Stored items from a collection
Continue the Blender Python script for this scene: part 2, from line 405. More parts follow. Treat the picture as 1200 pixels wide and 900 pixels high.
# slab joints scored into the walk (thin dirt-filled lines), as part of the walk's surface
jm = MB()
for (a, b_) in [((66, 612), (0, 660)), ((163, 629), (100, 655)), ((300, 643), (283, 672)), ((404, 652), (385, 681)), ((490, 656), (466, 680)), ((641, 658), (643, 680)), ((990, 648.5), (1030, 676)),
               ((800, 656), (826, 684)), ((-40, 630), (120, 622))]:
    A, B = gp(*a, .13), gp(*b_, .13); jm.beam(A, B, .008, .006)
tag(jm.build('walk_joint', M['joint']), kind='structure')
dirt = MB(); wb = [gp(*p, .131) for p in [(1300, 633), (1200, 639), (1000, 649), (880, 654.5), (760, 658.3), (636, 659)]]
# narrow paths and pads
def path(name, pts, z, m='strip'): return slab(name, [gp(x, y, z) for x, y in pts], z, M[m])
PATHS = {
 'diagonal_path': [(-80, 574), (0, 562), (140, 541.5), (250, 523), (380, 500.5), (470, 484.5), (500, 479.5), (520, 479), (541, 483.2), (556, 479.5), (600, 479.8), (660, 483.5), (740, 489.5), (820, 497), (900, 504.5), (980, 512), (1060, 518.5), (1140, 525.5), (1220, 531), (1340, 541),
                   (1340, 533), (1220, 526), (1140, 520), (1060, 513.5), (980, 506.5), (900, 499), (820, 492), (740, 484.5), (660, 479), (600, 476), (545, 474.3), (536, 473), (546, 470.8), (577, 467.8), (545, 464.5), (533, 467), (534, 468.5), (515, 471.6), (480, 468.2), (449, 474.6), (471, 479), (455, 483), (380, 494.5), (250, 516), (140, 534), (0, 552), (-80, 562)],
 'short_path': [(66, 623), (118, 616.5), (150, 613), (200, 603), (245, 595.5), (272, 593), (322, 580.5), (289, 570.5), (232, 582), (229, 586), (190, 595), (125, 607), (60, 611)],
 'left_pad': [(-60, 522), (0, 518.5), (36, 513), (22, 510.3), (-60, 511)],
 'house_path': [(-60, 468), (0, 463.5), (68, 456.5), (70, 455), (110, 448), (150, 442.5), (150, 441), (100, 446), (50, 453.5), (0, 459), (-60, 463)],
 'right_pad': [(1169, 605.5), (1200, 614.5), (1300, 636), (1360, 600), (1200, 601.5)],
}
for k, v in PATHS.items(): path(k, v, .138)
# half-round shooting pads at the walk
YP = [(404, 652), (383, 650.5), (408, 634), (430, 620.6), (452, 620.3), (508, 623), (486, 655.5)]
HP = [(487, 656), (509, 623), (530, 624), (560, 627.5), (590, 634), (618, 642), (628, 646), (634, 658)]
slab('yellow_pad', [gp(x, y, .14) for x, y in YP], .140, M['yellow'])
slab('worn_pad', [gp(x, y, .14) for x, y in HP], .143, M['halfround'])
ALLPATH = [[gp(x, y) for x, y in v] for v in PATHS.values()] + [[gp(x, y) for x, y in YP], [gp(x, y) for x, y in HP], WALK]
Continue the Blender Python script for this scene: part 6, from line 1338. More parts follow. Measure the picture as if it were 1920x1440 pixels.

• **DIRECTIONS FOR THIS TASK**
Produce an exact copy of the whole listing.

• **EXPECTED ANSWER**
Continue the Blender Python script for this scene: part 2, from line 405. More parts follow. Treat the picture as 1200 pixels wide and 900 pixels high.
# slab joints scored into the walk (thin dirt-filled lines), as part of the walk's surface
jm = MB()
for (a, b_) in [((66, 612), (0, 660)), ((163, 629), (100, 655)), ((300, 643), (283, 672)), ((404, 652), (385, 681)), ((490, 656), (466, 680)), ((641, 658), (643, 680)), ((990, 648.5), (1030, 676)),
               ((800, 656), (826, 684)), ((-40, 630), (120, 622))]:
    A, B = gp(*a, .13), gp(*b_, .13); jm.beam(A, B, .008, .006)
tag(jm.build('walk_joint', M['joint']), kind='structure')
dirt = MB(); wb = [gp(*p, .131) for p in [(1300, 633), (1200, 639), (1000, 649), (880, 654.5), (760, 658.3), (636, 659)]]
# narrow paths and pads
def path(name, pts, z, m='strip'): return slab(name, [gp(x, y, z) for x, y in pts], z, M[m])
PATHS = {
 'diagonal_path': [(-80, 574), (0, 562), (140, 541.5), (250, 523), (380, 500.5), (470, 484.5), (500, 479.5), (520, 479), (541, 483.2), (556, 479.5), (600, 479.8), (660, 483.5), (740, 489.5), (820, 497), (900, 504.5), (980, 512), (1060, 518.5), (1140, 525.5), (1220, 531), (1340, 541),
                   (1340, 533), (1220, 526), (1140, 520), (1060, 513.5), (980, 506.5), (900, 499), (820, 492), (740, 484.5), (660, 479), (600, 476), (545, 474.3), (536, 473), (546, 470.8), (577, 467.8), (545, 464.5), (533, 467), (534, 468.5), (515, 471.6), (480, 468.2), (449, 474.6), (471, 479), (455, 483), (380, 494.5), (250, 516), (140, 534), (0, 552), (-80, 562)],
 'short_path': [(66, 623), (118, 616.5), (150, 613), (200, 603), (245, 595.5), (272, 593), (322, 580.5), (289, 570.5), (232, 582), (229, 586), (190, 595), (125, 607), (60, 611)],
 'left_pad': [(-60, 522), (0, 518.5), (36, 513), (22, 510.3), (-60, 511)],
 'house_path': [(-60, 468), (0, 463.5), (68, 456.5), (70, 455), (110, 448), (150, 442.5), (150, 441), (100, 446), (50, 453.5), (0, 459), (-60, 463)],
 'right_pad': [(1169, 605.5), (1200, 614.5), (1300, 636), (1360, 600), (1200, 601.5)],
}
for k, v in PATHS.items(): path(k, v, .138)
# half-round shooting pads at the walk
YP = [(404, 652), (383, 650.5), (408, 634), (430, 620.6), (452, 620.3), (508, 623), (486, 655.5)]
HP = [(487, 656), (509, 623), (530, 624), (560, 627.5), (590, 634), (618, 642), (628, 646), (634, 658)]
slab('yellow_pad', [gp(x, y, .14) for x, y in YP], .140, M['yellow'])
slab('worn_pad', [gp(x, y, .14) for x, y in HP], .143, M['halfround'])
ALLPATH = [[gp(x, y) for x, y in v] for v in PATHS.values()] + [[gp(x, y) for x, y in YP], [gp(x, y) for x, y in HP], WALK]
Continue the Blender Python script for this scene: part 6, from line 1338. More parts follow. Measure the picture as if it were 1920x1440 pixels.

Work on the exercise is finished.